イケメンと非イケメンの境界線 | なごちゅう。

イケメンと非イケメンの境界線

薄暗いバーカウンター。

佇むは一人の男。


「ブラックニッカ、ロックで。」


「お待たせしました。」


タンブラーにそっと置かれたロックグラス。バーテンの後ろで揺れる明かりが、グラスに映り込む。


「ありがとう。」






イケメンと非イケメンの境界線というのは定義が難しい。

しかし、定義こそ難しいものの、皆それとなく感じるものなのであります。


例えば先の例。



イケメンならきっと、すっとグラスをあげるとカランと悲しい音が周りの女性の子宮を刺激するでしょう。


振り返ればカウンターで一人のいい男。


悲しげなHITOMIにズキュン。チェックメイト。




でもきっとコレが非イケメンならきっと、


すっとグラスをあげるとタンブラーがグラスの底にペットリ。



「あれ、ひっついてきちゃった。」



とか言う独り言は、哀しく店内の雑音に消え行きます。






そう、こんな風にイケメンと非イケメンとは境界線こそぼんやりとしていても、いわばタンブラー一枚のような何気ないもので、哀しくもしっかりと隔てられているのです。

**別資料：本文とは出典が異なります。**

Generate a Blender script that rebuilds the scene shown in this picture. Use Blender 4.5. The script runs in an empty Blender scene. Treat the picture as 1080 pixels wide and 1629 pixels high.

まぁ僕が境界線のどちら側に位置しているかは置いておいてですね。


今日はこの境界線のあちら側にいる僕の知人ISSYくんを紹介したい。




このISSYくん、語学が堪能で、しかも前の彼女が自分のバンドの追っかけだったというエピソードをもつバンドマンというなかなかのスペック。



「この冬出張したときさー、吹雪と黄砂で日本帰って来れなくて焦ったよーハハハッ」



というなんだか全然困ってなさそうなその状況。

いやはや、スマートなビジネスマンとでも言いましょうか。

出張先で現地の人と商談でも進めてきたんでしょう。



「でも吹雪と黄砂って出張ってそれどこよ。」



「ん?モンゴル。」





モンゴル。


あれ、今なんだか境界線が少しちらついたような。



「仕事はうまくいったの?」



「あぁ、テントで、現地のモンゴリアンと酒ばっか飲んでたわ。」





あれれ、またなんだか境界線がちらついたような。




まぁとにかく、境界線のあちら側とだけ言っておきましょう。


それで、先日、このISSYくんが次の週からしばらくイタリアに出張に行くということで、久しぶりあってみると、

あいしなに「ハイ」と笑顔と共に渡される一枚のCD。


ほう。どんな企画の裏AVなのかと期待して、「これナニ?」とワクワク聞くと



「僕が作ったCD」



と一言。FUCK。そんなんどうでもえぇねん、裏を出さんかい裏を。モザイクとったらんかい。


とは言えずに、熱く握手。笑顔で頑張って。




「CD、日本帰ってきたら感想きかせてよ。」



「OK。すぐ聞くわ。」




そしてISSYをつんだ飛行機が無事にイタリアに旅立って、二週間、家帰ってカバンの掃除をしてたのが今日のこと。

ゴソっと底から出てきた一枚のCD。




あぁ、ゴメンISSY。完全に忘れてた。




それで、ひとしきり掃除とか、洗濯とか、ネットとか、ご飯食べて、さぁすることなくなったなぁというタイミングで、まぁ聞いてみようかなとドライブへセット。


だいぶ優先度低いのは気のせいで、今日は忙しかったんです。






うぃぃぃんという、なんだか怪しい音ともに開くは、怪しい曲名の曲たち。


そしてさらにシビれるのは





「時空の流れぬ夜 カラオケ」





か、カラオケバージョン付き。



誰が歌うねん。




まぁまぁ、曲名と中身は完全に一対一で対応しませんから。


きっと心に響くに違いない、案外意外さを感じるに違いない。


と思って聞いてみる。






ふむ。






まぁ、ね。

いいじゃん。

そんな感想とか野暮なこと。


というか、追っかけの元彼女の音楽センスを少々心配せざるを得ない。ということを感想に変えます。





海外出張、バンドに自作CD。


響きはどれも痺れるのに。



それがカッコイイかどうかって、難しいですよね。





また一週間始まりますね。


見苦しくても、泥臭くまた一週間必死こいて働きますか。パンピーの僕にはそういうのが似合ってるわ。YES。



それではまた。さよなライオン。